■ TASK STATEMENT: Print the listing below in its entirety, character for character.

^^^^

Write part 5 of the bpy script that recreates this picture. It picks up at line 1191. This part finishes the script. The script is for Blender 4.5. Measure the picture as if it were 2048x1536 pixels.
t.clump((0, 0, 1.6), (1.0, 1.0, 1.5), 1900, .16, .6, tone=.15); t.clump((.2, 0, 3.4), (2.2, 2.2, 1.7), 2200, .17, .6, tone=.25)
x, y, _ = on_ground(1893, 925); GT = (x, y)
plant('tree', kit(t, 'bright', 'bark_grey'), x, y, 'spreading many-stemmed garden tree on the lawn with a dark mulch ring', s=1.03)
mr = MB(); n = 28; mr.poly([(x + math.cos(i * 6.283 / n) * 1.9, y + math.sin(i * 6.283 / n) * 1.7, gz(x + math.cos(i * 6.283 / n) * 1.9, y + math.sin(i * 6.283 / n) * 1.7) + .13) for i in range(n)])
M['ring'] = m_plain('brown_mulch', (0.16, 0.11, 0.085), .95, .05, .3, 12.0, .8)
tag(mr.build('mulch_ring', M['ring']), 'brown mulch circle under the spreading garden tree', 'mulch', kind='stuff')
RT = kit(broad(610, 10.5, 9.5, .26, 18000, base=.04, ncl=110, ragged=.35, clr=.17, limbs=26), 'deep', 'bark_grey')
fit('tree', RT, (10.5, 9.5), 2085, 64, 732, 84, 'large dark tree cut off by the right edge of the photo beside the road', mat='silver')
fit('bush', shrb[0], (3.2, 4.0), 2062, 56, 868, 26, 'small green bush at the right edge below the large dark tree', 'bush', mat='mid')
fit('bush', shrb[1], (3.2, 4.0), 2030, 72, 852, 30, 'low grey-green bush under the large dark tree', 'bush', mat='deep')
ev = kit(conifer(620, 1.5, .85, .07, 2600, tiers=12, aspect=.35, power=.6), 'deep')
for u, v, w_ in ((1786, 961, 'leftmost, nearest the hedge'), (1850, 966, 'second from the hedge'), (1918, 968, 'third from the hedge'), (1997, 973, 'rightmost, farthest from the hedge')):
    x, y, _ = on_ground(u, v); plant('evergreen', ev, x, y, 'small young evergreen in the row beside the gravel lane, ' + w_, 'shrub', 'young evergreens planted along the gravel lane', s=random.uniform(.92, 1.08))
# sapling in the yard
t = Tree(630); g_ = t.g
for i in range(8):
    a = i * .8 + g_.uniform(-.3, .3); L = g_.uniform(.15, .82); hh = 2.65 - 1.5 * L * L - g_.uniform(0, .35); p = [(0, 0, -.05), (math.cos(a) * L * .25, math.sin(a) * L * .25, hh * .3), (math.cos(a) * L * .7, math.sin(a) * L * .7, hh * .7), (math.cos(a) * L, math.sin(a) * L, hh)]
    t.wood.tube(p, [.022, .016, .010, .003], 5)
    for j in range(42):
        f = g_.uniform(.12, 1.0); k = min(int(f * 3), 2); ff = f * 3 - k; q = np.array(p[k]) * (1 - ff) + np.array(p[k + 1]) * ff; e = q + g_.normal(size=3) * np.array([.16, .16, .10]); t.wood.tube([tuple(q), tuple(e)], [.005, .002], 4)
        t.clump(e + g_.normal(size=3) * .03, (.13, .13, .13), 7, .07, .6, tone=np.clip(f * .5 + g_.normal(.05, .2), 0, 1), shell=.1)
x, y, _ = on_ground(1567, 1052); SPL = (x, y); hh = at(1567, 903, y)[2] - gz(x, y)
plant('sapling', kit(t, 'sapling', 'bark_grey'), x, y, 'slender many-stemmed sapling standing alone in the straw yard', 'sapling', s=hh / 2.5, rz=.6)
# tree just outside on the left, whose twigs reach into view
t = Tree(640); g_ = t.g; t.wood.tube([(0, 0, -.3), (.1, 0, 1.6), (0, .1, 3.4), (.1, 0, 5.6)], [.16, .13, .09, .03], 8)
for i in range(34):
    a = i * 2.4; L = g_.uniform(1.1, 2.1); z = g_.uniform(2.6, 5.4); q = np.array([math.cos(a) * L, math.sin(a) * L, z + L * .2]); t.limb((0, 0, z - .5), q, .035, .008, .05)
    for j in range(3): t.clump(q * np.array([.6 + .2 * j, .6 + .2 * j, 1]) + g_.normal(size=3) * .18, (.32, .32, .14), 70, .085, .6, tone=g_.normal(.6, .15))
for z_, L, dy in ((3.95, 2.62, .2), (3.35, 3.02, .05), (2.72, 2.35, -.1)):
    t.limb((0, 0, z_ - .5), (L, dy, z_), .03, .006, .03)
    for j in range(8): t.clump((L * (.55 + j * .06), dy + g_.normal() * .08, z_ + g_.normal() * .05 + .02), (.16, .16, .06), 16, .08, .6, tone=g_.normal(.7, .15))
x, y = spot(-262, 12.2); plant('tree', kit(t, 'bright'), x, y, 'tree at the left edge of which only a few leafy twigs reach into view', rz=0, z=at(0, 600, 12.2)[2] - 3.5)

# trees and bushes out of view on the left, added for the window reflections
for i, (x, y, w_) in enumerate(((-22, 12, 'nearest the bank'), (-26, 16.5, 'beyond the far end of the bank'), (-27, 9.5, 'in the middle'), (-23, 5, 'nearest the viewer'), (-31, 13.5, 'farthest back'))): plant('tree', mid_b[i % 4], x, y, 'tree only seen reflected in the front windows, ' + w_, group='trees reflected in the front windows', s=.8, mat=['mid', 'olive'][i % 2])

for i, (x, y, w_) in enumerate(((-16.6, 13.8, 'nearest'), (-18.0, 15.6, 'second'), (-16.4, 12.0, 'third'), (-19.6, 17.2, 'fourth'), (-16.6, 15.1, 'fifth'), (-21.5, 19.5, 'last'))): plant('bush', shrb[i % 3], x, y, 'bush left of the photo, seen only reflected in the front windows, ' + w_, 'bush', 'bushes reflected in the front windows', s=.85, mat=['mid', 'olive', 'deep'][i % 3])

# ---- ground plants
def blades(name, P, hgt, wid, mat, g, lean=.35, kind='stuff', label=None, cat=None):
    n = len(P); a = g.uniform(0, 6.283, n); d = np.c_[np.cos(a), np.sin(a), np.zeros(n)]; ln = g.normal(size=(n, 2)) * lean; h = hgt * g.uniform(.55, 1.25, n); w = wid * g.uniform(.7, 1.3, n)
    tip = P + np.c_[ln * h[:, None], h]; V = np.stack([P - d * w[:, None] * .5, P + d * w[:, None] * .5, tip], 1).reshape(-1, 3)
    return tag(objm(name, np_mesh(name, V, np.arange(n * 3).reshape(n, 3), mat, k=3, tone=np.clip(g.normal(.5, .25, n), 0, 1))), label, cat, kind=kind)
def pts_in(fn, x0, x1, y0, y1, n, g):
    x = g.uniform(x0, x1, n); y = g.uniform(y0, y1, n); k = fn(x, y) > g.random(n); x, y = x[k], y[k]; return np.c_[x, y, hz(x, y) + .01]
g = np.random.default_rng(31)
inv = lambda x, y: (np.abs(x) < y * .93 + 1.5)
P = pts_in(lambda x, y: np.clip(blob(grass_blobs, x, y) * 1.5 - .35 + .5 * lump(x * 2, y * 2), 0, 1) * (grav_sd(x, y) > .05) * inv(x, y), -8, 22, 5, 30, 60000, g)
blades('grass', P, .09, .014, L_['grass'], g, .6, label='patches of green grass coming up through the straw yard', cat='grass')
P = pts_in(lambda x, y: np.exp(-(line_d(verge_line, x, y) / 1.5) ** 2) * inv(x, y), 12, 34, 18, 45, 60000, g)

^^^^

■ RESULT FOR THIS EXERCISE:
Write part 5 of the bpy script that recreates this picture. It picks up at line 1191. This part finishes the script. The script is for Blender 4.5. Measure the picture as if it were 2048x1536 pixels.
t.clump((0, 0, 1.6), (1.0, 1.0, 1.5), 1900, .16, .6, tone=.15); t.clump((.2, 0, 3.4), (2.2, 2.2, 1.7), 2200, .17, .6, tone=.25)
x, y, _ = on_ground(1893, 925); GT = (x, y)
plant('tree', kit(t, 'bright', 'bark_grey'), x, y, 'spreading many-stemmed garden tree on the lawn with a dark mulch ring', s=1.03)
mr = MB(); n = 28; mr.poly([(x + math.cos(i * 6.283 / n) * 1.9, y + math.sin(i * 6.283 / n) * 1.7, gz(x + math.cos(i * 6.283 / n) * 1.9, y + math.sin(i * 6.283 / n) * 1.7) + .13) for i in range(n)])
M['ring'] = m_plain('brown_mulch', (0.16, 0.11, 0.085), .95, .05, .3, 12.0, .8)
tag(mr.build('mulch_ring', M['ring']), 'brown mulch circle under the spreading garden tree', 'mulch', kind='stuff')
RT = kit(broad(610, 10.5, 9.5, .26, 18000, base=.04, ncl=110, ragged=.35, clr=.17, limbs=26), 'deep', 'bark_grey')
fit('tree', RT, (10.5, 9.5), 2085, 64, 732, 84, 'large dark tree cut off by the right edge of the photo beside the road', mat='silver')
fit('bush', shrb[0], (3.2, 4.0), 2062, 56, 868, 26, 'small green bush at the right edge below the large dark tree', 'bush', mat='mid')
fit('bush', shrb[1], (3.2, 4.0), 2030, 72, 852, 30, 'low grey-green bush under the large dark tree', 'bush', mat='deep')
ev = kit(conifer(620, 1.5, .85, .07, 2600, tiers=12, aspect=.35, power=.6), 'deep')
for u, v, w_ in ((1786, 961, 'leftmost, nearest the hedge'), (1850, 966, 'second from the hedge'), (1918, 968, 'third from the hedge'), (1997, 973, 'rightmost, farthest from the hedge')):
    x, y, _ = on_ground(u, v); plant('evergreen', ev, x, y, 'small young evergreen in the row beside the gravel lane, ' + w_, 'shrub', 'young evergreens planted along the gravel lane', s=random.uniform(.92, 1.08))
# sapling in the yard
t = Tree(630); g_ = t.g
for i in range(8):
    a = i * .8 + g_.uniform(-.3, .3); L = g_.uniform(.15, .82); hh = 2.65 - 1.5 * L * L - g_.uniform(0, .35); p = [(0, 0, -.05), (math.cos(a) * L * .25, math.sin(a) * L * .25, hh * .3), (math.cos(a) * L * .7, math.sin(a) * L * .7, hh * .7), (math.cos(a) * L, math.sin(a) * L, hh)]
    t.wood.tube(p, [.022, .016, .010, .003], 5)
    for j in range(42):
        f = g_.uniform(.12, 1.0); k = min(int(f * 3), 2); ff = f * 3 - k; q = np.array(p[k]) * (1 - ff) + np.array(p[k + 1]) * ff; e = q + g_.normal(size=3) * np.array([.16, .16, .10]); t.wood.tube([tuple(q), tuple(e)], [.005, .002], 4)
        t.clump(e + g_.normal(size=3) * .03, (.13, .13, .13), 7, .07, .6, tone=np.clip(f * .5 + g_.normal(.05, .2), 0, 1), shell=.1)
x, y, _ = on_ground(1567, 1052); SPL = (x, y); hh = at(1567, 903, y)[2] - gz(x, y)
plant('sapling', kit(t, 'sapling', 'bark_grey'), x, y, 'slender many-stemmed sapling standing alone in the straw yard', 'sapling', s=hh / 2.5, rz=.6)
# tree just outside on the left, whose twigs reach into view
t = Tree(640); g_ = t.g; t.wood.tube([(0, 0, -.3), (.1, 0, 1.6), (0, .1, 3.4), (.1, 0, 5.6)], [.16, .13, .09, .03], 8)
for i in range(34):
    a = i * 2.4; L = g_.uniform(1.1, 2.1); z = g_.uniform(2.6, 5.4); q = np.array([math.cos(a) * L, math.sin(a) * L, z + L * .2]); t.limb((0, 0, z - .5), q, .035, .008, .05)
    for j in range(3): t.clump(q * np.array([.6 + .2 * j, .6 + .2 * j, 1]) + g_.normal(size=3) * .18, (.32, .32, .14), 70, .085, .6, tone=g_.normal(.6, .15))
for z_, L, dy in ((3.95, 2.62, .2), (3.35, 3.02, .05), (2.72, 2.35, -.1)):
    t.limb((0, 0, z_ - .5), (L, dy, z_), .03, .006, .03)
    for j in range(8): t.clump((L * (.55 + j * .06), dy + g_.normal() * .08, z_ + g_.normal() * .05 + .02), (.16, .16, .06), 16, .08, .6, tone=g_.normal(.7, .15))
x, y = spot(-262, 12.2); plant('tree', kit(t, 'bright'), x, y, 'tree at the left edge of which only a few leafy twigs reach into view', rz=0, z=at(0, 600, 12.2)[2] - 3.5)

# trees and bushes out of view on the left, added for the window reflections
for i, (x, y, w_) in enumerate(((-22, 12, 'nearest the bank'), (-26, 16.5, 'beyond the far end of the bank'), (-27, 9.5, 'in the middle'), (-23, 5, 'nearest the viewer'), (-31, 13.5, 'farthest back'))): plant('tree', mid_b[i % 4], x, y, 'tree only seen reflected in the front windows, ' + w_, group='trees reflected in the front windows', s=.8, mat=['mid', 'olive'][i % 2])

for i, (x, y, w_) in enumerate(((-16.6, 13.8, 'nearest'), (-18.0, 15.6, 'second'), (-16.4, 12.0, 'third'), (-19.6, 17.2, 'fourth'), (-16.6, 15.1, 'fifth'), (-21.5, 19.5, 'last'))): plant('bush', shrb[i % 3], x, y, 'bush left of the photo, seen only reflected in the front windows, ' + w_, 'bush', 'bushes reflected in the front windows', s=.85, mat=['mid', 'olive', 'deep'][i % 3])

# ---- ground plants
def blades(name, P, hgt, wid, mat, g, lean=.35, kind='stuff', label=None, cat=None):
    n = len(P); a = g.uniform(0, 6.283, n); d = np.c_[np.cos(a), np.sin(a), np.zeros(n)]; ln = g.normal(size=(n, 2)) * lean; h = hgt * g.uniform(.55, 1.25, n); w = wid * g.uniform(.7, 1.3, n)
    tip = P + np.c_[ln * h[:, None], h]; V = np.stack([P - d * w[:, None] * .5, P + d * w[:, None] * .5, tip], 1).reshape(-1, 3)
    return tag(objm(name, np_mesh(name, V, np.arange(n * 3).reshape(n, 3), mat, k=3, tone=np.clip(g.normal(.5, .25, n), 0, 1))), label, cat, kind=kind)
def pts_in(fn, x0, x1, y0, y1, n, g):
    x = g.uniform(x0, x1, n); y = g.uniform(y0, y1, n); k = fn(x, y) > g.random(n); x, y = x[k], y[k]; return np.c_[x, y, hz(x, y) + .01]
g = np.random.default_rng(31)
inv = lambda x, y: (np.abs(x) < y * .93 + 1.5)
P = pts_in(lambda x, y: np.clip(blob(grass_blobs, x, y) * 1.5 - .35 + .5 * lump(x * 2, y * 2), 0, 1) * (grav_sd(x, y) > .05) * inv(x, y), -8, 22, 5, 30, 60000, g)
blades('grass', P, .09, .014, L_['grass'], g, .6, label='patches of green grass coming up through the straw yard', cat='grass')
P = pts_in(lambda x, y: np.exp(-(line_d(verge_line, x, y) / 1.5) ** 2) * inv(x, y), 12, 34, 18, 45, 60000, g)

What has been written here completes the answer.